Este es el fundamento de la justicia social.
Por fin, la
doctrina cristiana acerca del hombre está intrínsecamente ligada con el
problema de la propiedad. Para este problema se ofrecen tres soluciones
posibles. La primera quiere colocar todos los huevos en unos pocos cestos: es
el capitalismo; la segunda quiere hacer una tortilla con todos, para que nadie
sea dueño de ellos: es el comunismo; la tercera quiere distribuir los huevos en
el mayor número posible de canastas: ésta es la solución de la Iglesia
Católica.
El derecho de
la propiedad fluye de mi personalidad directamente, y cuanto más íntima sea la
relación entre los diversos objetos y mi propia persona, tanto más personal
será mi derecho a poseerlos; serán más míos cuanto más honradamente les imprima
el sello de mi naturaleza racional. Por este motivo los escritos, creación
directa de la inteligencia, y los hijos, productos inmediatos del cuerpo, son
tan nuestros. Por eso el Estado salvaguarda los derechos de autor mediante
leyes de propiedad intelectual, y reconoce que el derecho a la educación
pertenece más a los padres que a él mismo. Por consiguiente, el derecho del
hombre a poseer, emana de su derecho a ser quien es y a vivir su existencia.
La
personalidad es, pues, un núcleo en torno del cual se concentran numerosas
zonas de propiedad: muy próximas algunas y otras muy alejadas; dentro de las
primeras se hallan el cuerpo, el alimento, la indumentaria, la vivienda, las
creaciones literarias y artísticas de nuestra mente y nuestras manos, etc. en
las zonas remotas se hallan los elementos superfluos, los lujos de la vida. Por
consiguiente, el derecho de propiedad no se aplica igualmente a todo; por el
contrario, varía en razón directa de la cercanía o alejamiento del objeto
respecto a la persona humana; cuanto más cerca esté de nuestra persona, más
profundo el derecho de posesión; cuanto más unido a nuestra responsabilidad
interna, más fuerte nuestro derecho a adueñarnos de él, del mismo modo que
cuanto más nos aproximemos a una hoguera, sufriremos más su calor. Por eso un
millonario no tiene el mismo derecho a su segundo millón que un trabajador
pobre a participar en las ganancias, administración o propiedad de la industria
para la cual trabaja, por eso también, un hombre no tiene el derecho primario
de poseer yate, pero sí el de ganar un salario que le permita vivir.
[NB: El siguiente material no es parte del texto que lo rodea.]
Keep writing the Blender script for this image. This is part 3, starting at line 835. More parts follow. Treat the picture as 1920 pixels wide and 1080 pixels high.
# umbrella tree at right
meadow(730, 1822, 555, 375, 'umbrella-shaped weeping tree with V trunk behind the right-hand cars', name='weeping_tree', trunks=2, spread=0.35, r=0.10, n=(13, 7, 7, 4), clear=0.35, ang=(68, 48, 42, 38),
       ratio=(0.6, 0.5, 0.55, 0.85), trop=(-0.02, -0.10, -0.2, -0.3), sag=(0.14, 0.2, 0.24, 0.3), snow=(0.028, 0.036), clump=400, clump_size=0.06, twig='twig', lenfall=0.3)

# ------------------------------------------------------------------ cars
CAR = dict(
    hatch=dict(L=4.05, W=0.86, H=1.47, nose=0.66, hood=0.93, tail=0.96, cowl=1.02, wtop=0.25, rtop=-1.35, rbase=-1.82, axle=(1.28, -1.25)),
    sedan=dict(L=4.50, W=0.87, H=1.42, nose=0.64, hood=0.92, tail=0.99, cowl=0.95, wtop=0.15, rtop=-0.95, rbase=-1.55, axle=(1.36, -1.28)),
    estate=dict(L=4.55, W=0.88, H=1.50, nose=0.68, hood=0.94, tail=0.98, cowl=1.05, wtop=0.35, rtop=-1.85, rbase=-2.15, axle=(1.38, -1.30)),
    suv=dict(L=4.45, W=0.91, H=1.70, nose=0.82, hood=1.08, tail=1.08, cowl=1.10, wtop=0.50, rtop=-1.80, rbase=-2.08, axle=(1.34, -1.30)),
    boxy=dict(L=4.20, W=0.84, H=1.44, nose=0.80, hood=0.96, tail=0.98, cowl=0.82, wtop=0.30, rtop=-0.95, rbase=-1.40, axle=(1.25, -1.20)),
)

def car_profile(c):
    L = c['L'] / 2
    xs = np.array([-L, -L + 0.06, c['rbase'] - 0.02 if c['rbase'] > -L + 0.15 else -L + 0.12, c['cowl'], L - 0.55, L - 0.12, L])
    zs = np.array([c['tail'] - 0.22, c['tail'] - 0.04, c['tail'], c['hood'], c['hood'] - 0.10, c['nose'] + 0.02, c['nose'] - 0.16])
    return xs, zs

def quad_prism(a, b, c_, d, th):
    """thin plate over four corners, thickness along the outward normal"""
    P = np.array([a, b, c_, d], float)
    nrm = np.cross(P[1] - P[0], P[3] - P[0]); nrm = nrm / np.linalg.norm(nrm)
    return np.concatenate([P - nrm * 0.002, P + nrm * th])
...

El
capitalista que invoca el derecho de propiedad cuando el Estado le obliga a
pagar impuestos sobre sus riquezas superfluas a fin de ayudar con ese dinero a
los necesitados, no apela al mismo derecho fundamental que invoca el granjero
cuando dice que sus vacas le pertenecen. Puesto que la propiedad es extensión
de la responsabilidad personal, se deduce lógicamente que cinco acciones en una
Compañía que opera con billones de dólares no constituyen la misma suerte de
propiedad, ni es tan sagrado nuestro título a esas acciones, como el de la
pobre viuda a las cinco bolsas de patatas que ha cultivado en su terrenito. En
otros términos, el derecho de propiedad no es absoluto e invariable: se acrecienta
de acuerdo con su relación a la personalidad, disminuye cuando esta relación es
más remota.
No existe
incompatibilidad alguna entre la filosofía social de la Iglesia y el mundo
actual; lo que existe es ignorancia, falta de información. El objetivo es
restablecer la antigua verdad que afirma que es menester volver a descubrir al
hombre, no al hombre-animal del cual tanto sabemos, sino al hombre racional del
que tanto ignoramos. Y ese descubrimiento sólo se logrará cuando conozcamos a
Aquél a cuya imagen y semejanza fue creado el hombre, pues comenzamos a ser
libres cuando Dios comienza a ser importante.